### WHAT THIS TASK INVOLVES
Print, exactly as written, every line from the first line of the records below through the line containing "HY0, HY1 = 0.9, 2.83", and nothing further.

### DATA PROVIDED
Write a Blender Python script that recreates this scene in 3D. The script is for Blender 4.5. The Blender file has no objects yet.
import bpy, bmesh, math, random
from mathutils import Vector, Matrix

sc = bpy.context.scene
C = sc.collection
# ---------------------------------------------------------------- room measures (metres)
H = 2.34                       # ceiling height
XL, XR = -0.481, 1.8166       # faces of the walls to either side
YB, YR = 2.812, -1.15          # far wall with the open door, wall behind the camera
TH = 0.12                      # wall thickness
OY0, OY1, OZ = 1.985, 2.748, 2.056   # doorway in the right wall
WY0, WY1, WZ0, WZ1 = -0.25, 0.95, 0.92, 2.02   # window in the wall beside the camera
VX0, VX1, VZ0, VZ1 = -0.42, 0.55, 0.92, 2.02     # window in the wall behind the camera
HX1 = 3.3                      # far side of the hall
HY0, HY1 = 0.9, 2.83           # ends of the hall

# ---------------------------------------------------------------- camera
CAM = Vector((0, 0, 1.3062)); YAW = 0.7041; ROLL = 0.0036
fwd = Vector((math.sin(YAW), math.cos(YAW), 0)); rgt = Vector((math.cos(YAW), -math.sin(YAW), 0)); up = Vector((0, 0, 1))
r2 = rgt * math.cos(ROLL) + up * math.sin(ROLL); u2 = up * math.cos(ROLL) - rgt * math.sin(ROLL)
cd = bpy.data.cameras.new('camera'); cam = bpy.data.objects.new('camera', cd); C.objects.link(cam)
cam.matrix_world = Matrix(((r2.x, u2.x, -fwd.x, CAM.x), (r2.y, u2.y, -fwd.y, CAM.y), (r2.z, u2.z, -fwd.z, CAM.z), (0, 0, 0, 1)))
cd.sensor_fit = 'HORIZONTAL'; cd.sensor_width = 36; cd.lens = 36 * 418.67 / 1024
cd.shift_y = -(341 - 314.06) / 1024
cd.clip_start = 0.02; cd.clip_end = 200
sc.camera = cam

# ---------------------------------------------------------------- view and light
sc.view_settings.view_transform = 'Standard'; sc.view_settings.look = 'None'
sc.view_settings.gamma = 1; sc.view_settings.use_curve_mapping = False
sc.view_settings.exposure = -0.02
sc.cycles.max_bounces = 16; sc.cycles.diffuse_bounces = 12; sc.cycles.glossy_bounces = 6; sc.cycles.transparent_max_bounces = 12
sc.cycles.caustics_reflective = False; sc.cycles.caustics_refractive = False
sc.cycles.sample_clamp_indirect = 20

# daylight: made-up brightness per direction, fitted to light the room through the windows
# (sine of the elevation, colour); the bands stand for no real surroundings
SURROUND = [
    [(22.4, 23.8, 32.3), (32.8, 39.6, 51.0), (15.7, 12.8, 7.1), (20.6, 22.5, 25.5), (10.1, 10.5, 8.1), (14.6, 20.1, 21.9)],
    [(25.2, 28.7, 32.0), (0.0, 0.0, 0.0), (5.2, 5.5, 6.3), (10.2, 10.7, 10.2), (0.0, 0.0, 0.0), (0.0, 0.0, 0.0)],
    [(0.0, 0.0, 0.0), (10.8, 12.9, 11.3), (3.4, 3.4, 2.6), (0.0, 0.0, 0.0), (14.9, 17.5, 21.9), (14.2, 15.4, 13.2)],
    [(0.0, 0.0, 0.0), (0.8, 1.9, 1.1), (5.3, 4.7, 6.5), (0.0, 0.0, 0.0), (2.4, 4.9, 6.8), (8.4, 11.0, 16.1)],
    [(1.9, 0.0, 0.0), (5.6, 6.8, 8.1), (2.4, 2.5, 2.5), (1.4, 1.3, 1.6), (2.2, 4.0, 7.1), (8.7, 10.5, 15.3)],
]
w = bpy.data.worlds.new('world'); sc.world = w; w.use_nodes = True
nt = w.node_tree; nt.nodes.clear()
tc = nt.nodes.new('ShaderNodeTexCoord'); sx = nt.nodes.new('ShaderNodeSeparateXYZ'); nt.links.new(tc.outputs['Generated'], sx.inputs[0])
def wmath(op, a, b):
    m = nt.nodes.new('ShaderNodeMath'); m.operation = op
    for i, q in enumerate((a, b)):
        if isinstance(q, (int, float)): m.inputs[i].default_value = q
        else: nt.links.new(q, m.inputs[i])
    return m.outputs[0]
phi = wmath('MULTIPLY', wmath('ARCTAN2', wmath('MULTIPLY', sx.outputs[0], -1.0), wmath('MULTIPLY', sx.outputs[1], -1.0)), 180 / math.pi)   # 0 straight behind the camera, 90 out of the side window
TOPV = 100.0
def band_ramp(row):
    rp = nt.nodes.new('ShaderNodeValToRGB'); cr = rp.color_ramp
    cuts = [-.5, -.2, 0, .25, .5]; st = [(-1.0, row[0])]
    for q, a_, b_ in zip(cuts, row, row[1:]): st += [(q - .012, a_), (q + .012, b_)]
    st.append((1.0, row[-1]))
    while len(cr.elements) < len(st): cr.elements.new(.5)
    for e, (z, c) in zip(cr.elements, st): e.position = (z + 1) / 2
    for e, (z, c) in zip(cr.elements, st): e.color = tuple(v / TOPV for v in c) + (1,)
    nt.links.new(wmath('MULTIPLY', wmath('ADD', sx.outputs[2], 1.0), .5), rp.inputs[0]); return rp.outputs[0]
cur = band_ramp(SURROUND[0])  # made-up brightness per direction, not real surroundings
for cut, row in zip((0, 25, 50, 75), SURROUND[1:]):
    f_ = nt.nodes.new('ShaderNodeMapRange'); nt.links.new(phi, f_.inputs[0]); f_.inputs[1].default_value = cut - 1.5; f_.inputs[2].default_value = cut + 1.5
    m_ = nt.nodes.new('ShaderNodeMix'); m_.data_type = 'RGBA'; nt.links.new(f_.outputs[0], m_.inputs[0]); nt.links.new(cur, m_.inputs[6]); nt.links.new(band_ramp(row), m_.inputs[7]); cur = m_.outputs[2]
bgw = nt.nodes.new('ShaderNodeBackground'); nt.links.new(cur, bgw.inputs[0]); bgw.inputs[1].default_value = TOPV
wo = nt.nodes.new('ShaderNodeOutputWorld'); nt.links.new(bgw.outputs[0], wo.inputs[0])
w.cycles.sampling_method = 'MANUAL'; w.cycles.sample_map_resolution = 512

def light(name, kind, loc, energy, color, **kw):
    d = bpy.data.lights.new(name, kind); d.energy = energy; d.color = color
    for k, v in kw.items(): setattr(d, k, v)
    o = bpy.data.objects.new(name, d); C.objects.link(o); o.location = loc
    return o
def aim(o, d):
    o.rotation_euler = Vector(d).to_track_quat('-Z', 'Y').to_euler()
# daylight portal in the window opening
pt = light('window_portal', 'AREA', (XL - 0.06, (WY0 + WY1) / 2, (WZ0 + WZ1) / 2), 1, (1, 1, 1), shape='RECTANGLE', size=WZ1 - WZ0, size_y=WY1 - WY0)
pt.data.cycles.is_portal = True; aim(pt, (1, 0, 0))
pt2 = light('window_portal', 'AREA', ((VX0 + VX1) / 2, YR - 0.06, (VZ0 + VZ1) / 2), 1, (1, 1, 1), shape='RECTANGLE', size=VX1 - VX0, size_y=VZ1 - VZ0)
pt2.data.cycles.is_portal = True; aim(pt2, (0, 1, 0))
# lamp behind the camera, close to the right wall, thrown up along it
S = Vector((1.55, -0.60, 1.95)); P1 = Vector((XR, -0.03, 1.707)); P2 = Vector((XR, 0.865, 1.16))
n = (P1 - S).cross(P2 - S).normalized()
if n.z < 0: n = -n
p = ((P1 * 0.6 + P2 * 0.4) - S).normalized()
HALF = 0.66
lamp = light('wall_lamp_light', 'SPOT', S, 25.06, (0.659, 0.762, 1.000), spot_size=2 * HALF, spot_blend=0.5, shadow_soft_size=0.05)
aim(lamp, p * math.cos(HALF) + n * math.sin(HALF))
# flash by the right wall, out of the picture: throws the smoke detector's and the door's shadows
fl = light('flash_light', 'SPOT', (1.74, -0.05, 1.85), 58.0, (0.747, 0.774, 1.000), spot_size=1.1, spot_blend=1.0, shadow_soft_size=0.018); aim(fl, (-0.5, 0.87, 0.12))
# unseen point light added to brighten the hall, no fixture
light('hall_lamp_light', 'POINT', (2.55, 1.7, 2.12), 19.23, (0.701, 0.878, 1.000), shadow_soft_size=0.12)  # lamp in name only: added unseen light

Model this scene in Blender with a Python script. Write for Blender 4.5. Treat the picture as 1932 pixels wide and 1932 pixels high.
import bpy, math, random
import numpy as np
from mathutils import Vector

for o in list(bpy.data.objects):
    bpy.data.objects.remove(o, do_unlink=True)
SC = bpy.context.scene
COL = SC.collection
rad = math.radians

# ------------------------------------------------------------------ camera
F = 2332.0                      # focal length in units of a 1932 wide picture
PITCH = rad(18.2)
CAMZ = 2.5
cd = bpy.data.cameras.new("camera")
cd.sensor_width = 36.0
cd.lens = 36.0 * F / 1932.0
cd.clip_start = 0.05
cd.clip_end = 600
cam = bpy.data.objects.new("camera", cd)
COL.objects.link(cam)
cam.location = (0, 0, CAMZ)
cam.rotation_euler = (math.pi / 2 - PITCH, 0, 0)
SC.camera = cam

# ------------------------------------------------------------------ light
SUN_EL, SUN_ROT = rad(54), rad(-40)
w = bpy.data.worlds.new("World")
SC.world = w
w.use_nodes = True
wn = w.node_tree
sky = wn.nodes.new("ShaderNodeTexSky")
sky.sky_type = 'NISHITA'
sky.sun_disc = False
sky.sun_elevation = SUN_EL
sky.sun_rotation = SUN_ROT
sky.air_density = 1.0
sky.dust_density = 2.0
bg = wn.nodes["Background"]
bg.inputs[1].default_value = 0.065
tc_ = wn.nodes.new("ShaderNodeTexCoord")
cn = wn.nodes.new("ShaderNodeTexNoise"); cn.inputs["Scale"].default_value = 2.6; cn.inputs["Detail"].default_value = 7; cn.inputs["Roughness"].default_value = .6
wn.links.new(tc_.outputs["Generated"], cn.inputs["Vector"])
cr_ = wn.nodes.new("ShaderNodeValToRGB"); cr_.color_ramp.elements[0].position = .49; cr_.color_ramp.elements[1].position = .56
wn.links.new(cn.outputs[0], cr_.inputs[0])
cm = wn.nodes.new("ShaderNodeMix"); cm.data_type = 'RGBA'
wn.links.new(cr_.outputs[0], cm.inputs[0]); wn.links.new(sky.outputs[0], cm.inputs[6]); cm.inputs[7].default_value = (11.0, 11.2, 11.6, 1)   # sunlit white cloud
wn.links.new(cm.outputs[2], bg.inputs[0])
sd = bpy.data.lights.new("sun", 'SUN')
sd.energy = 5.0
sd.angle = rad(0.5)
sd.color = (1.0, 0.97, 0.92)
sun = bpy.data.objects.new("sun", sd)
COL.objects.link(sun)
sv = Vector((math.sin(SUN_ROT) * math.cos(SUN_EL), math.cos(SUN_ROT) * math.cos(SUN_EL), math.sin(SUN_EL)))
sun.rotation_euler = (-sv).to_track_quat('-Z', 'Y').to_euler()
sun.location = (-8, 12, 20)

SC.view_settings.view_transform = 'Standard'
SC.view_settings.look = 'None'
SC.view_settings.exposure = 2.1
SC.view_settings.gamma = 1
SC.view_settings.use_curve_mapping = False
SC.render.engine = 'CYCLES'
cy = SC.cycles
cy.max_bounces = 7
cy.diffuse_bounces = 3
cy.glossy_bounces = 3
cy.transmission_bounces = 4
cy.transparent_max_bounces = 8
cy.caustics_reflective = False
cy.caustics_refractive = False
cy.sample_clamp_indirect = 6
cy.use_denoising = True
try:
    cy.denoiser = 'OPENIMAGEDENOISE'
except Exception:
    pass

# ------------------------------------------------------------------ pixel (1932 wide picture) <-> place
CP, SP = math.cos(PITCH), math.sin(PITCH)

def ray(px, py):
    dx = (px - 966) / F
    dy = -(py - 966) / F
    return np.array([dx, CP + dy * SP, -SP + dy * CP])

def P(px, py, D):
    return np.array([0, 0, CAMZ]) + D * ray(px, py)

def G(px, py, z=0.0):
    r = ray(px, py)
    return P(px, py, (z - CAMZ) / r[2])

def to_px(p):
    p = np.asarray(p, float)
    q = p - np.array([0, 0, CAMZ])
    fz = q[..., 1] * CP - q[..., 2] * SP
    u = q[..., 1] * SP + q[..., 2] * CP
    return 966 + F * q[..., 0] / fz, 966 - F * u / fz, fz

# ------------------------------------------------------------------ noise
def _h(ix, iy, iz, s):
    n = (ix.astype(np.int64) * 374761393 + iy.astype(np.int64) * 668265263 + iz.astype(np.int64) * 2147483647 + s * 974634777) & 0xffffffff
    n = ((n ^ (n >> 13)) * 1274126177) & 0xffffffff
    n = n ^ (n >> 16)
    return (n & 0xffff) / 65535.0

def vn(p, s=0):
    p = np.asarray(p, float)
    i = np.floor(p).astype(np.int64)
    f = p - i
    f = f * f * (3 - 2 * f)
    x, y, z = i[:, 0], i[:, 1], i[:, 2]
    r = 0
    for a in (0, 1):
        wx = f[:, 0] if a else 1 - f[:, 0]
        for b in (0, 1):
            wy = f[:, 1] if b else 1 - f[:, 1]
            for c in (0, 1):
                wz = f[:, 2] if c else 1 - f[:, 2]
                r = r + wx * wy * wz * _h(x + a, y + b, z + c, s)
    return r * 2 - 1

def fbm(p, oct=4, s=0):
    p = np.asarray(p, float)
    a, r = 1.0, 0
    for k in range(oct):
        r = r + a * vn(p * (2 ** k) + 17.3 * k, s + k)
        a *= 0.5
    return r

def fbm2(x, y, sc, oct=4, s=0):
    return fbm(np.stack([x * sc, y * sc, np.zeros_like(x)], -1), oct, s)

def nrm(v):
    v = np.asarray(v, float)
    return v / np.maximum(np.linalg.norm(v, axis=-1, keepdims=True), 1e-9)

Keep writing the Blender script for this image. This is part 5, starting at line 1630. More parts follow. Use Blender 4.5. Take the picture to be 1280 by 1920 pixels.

### ANSWER BELOW
Write a Blender Python script that recreates this scene in 3D. The script is for Blender 4.5. The Blender file has no objects yet.
import bpy, bmesh, math, random
from mathutils import Vector, Matrix

sc = bpy.context.scene
C = sc.collection
# ---------------------------------------------------------------- room measures (metres)
H = 2.34                       # ceiling height
XL, XR = -0.481, 1.8166       # faces of the walls to either side
YB, YR = 2.812, -1.15          # far wall with the open door, wall behind the camera
TH = 0.12                      # wall thickness
OY0, OY1, OZ = 1.985, 2.748, 2.056   # doorway in the right wall
WY0, WY1, WZ0, WZ1 = -0.25, 0.95, 0.92, 2.02   # window in the wall beside the camera
VX0, VX1, VZ0, VZ1 = -0.42, 0.55, 0.92, 2.02     # window in the wall behind the camera
HX1 = 3.3                      # far side of the hall
HY0, HY1 = 0.9, 2.83           # ends of the hall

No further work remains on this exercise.